Personally, I think Sony did the better thing.  Yes, they waited longer than Valve to tell users what was going on, but they also took down the service until they knew EXACTLY how big this was and found ways to make the service more secure.  Valve, on the other hand, told people sooner, but went ahead without knowing the full extent of what happened, so didn't force password changes or change the security, at all.  Now that they have investigated further, they see it was worse than they thought previously, and by not forcing certain security measures, may have made the situation worse.  Something tells me they may not know the full extent of this even now.  And as of now, I think the service is still up.

and if i'm not mistaken they took 4 days to announce the breach as well...

Yes and no. 

It took them four days to announce there was a problem, i believe people assumed it was a DDoS?.   Seven to announce that it was a hacking attempt.

http://techland.time.com/2011/11/11/is-valves-steam-hack-as-bad-as-sony-playstation-debacle/

umm so it took them 7 days to realize it was a hacking attempt? and this is after all the industry wide hacking incidents this year. Sorry but that's not 'better' than sony at all.

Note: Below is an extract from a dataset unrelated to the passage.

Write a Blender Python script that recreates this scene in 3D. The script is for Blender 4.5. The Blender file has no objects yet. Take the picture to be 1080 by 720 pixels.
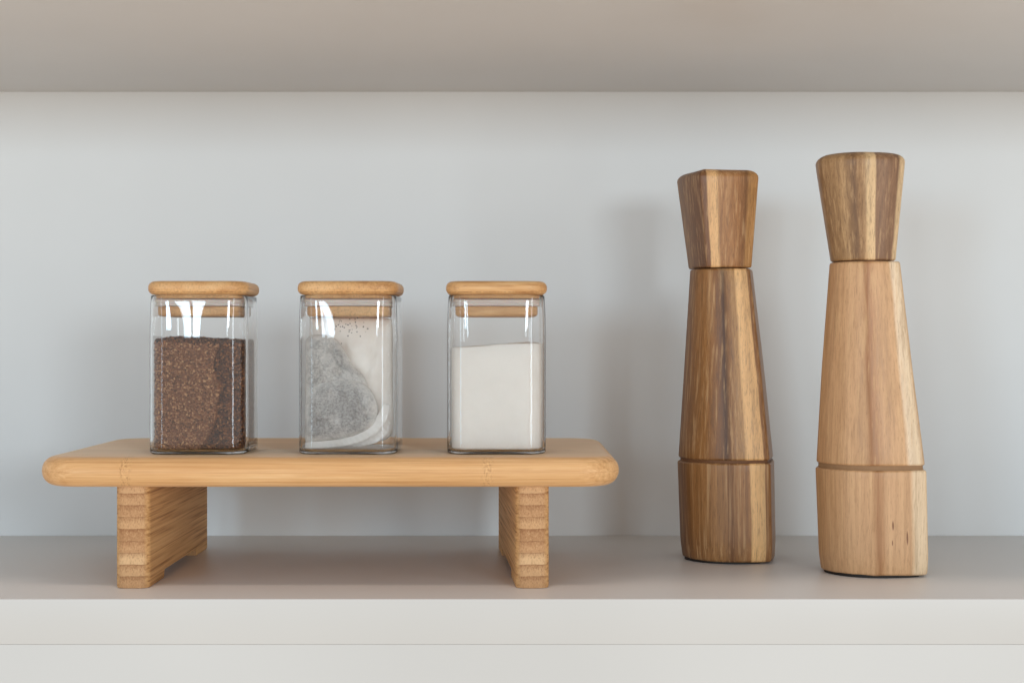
import bpy, bmesh, math, random
from mathutils import Vector, noise as mnoise
random.seed(7)
S = bpy.context.scene
C = S.collection
PI = math.pi

# ------------------------------------------------------------------ helpers
def lin(c):
    out = []
    for v in c:
        v /= 255.0
        out.append(v / 12.92 if v <= 0.04045 else ((v + 0.055) / 1.055) ** 2.4)
    return (*out, 1.0)

def mesh_obj(name, verts, faces, mat, parent=None, smooth=True, auto=None):
    me = bpy.data.meshes.new(name)
    me.from_pydata([tuple(v) for v in verts], [], faces)
    me.validate()
    bm = bmesh.new(); bm.from_mesh(me)
    bmesh.ops.recalc_face_normals(bm, faces=bm.faces)
    bm.to_mesh(me); bm.free()
    if smooth:
        me.polygons.foreach_set('use_smooth', [True] * len(me.polygons))
        if auto:
            me.set_sharp_from_angle(angle=math.radians(auto))
    o = bpy.data.objects.new(name, me)
    C.objects.link(o)
    if mat: me.materials.append(mat)
    if parent: o.parent = parent
    return o

def tag(o, label, cat=None, group=None, kind=None):
    o['label'] = label
    if cat: o['category'] = cat
    if group: o['group'] = group
    if kind: o['kind'] = kind
    return o

def thing(name, label, cat, loc, rot=0.0, group=None):
    o = bpy.data.objects.new(name, None)
    o.empty_display_size = 0.02
    C.objects.link(o)
    o.location = loc; o.rotation_euler = (0, 0, rot)
    return tag(o, label, cat, group)

def rrect(w, d, r, z, n=8, bulge=0.0, m=10):
    """rounded rectangle loop; each side gets m samples and an optional outward bulge"""
    pts = []
    hw, hd = w / 2, d / 2
    cs = [(hw - r, -hd + r, -90), (hw - r, hd - r, 0), (-hw + r, hd - r, 90), (-hw + r, -hd + r, 180)]
    for i, (cx, cy, a0) in enumerate(cs):
        arc = []
        for k in range(n + 1):
            a = math.radians(a0 + 90 * k / n)
            arc.append((cx + r * math.cos(a), cy + r * math.sin(a)))
        pts += arc
        nx, ny, na = cs[(i + 1) % 4]
        a = math.radians(a0 + 90)
        q0 = arc[-1]
        q1 = (nx + r * math.cos(a), ny + r * math.sin(a))
        for k in range(1, m):
            t = k / m
            pts.append((q0[0] + (q1[0] - q0[0]) * t, q0[1] + (q1[1] - q0[1]) * t))
    if bulge:
        out = []
        for x, y in pts:
            bx = bulge * max(0, 1 - (y / hd) ** 2) * (x / hw) ** 5 if abs(x) > 0 else 0
            by = bulge * max(0, 1 - (x / hw) ** 2) * (y / hd) ** 5
            out.append((x + bx, y + by))
        pts = out
    return [(x, y, z) for x, y in pts]

def loft(loops, cap0=True, cap1=True):
    n = len(loops[0])
    verts = [p for l in loops for p in l]
    faces = []
    for i in range(len(loops) - 1):
        for k in range(n):
            a = i * n + k; b = i * n + (k + 1) % n
            faces.append((a, b, b + n, a + n))
    if cap0: faces.append(tuple(range(n))[::-1])
    if cap1: faces.append(tuple(range((len(loops) - 1) * n, len(loops) * n)))
    return verts, faces

def slab(w, d, z0, z1, r, f, nf=6, f2=None, cham=None):
    """rounded-rectangle slab, plan corner radius r, edge fillet f"""
    f2 = f if f2 is None else f2
    loops = []
    for k in range(nf + 1):
        a = PI / 2 * k / nf
        ins = f * (1 - math.sin(a))
        loops.append(rrect(w - 2 * ins, d - 2 * ins, max(r - ins, 0.0004), z0 + f * (1 - math.cos(a))))
    for k in range(nf + 1):
        a = PI / 2 * k / nf
        ins = f2 * (1 - math.cos(a))
        loops.append(rrect(w - 2 * ins, d - 2 * ins, max(r - ins, 0.0004), z1 - f2 * (1 - math.sin(a))))
    return loft(loops)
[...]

Sony did the right thing, took down the service, brought in external investigators and did a thourough search to asess the damage. as thisismeintel earlier pointed out, valave is still investigating the issue. that is not the best course of action when you are uncertain. quite a poor job from valve, and I agree with the article. the only reason why people don't bitch about it is because

1. sony is the evil i hate sony omfg i love xxx company more ppl

2. first of its kind in the industry afaik, at least to that extent. so many hacking incidents occurred after that, that people are 'used' to hearing it now

3. steam is not down.

heck in this thread itself we have members who have no idea what happened even.

Except they did know before then.  They stated as much back in the QA sessions... when they finally had them.  That's one of the reasons why people were bitching.  They said they knew they were hacked from the start, and were investigating to see what had been hacked, and finally released the info on the 7th day while still investigating further.

Versus Valve, who thought their forums were damaged, and took them down.

Found out a database was hacked, told us.

Then continued investigating.


If you actually agreed with the article i sourced, you'd note they said valve was doing a better job then sony.

The only reason the guy thinks it's more of an issue is because if steam ever did go down, it'd be an issue because EVERYTHING is DDL.

Which, ignores that such a thing wouldn't happen due to steamguard.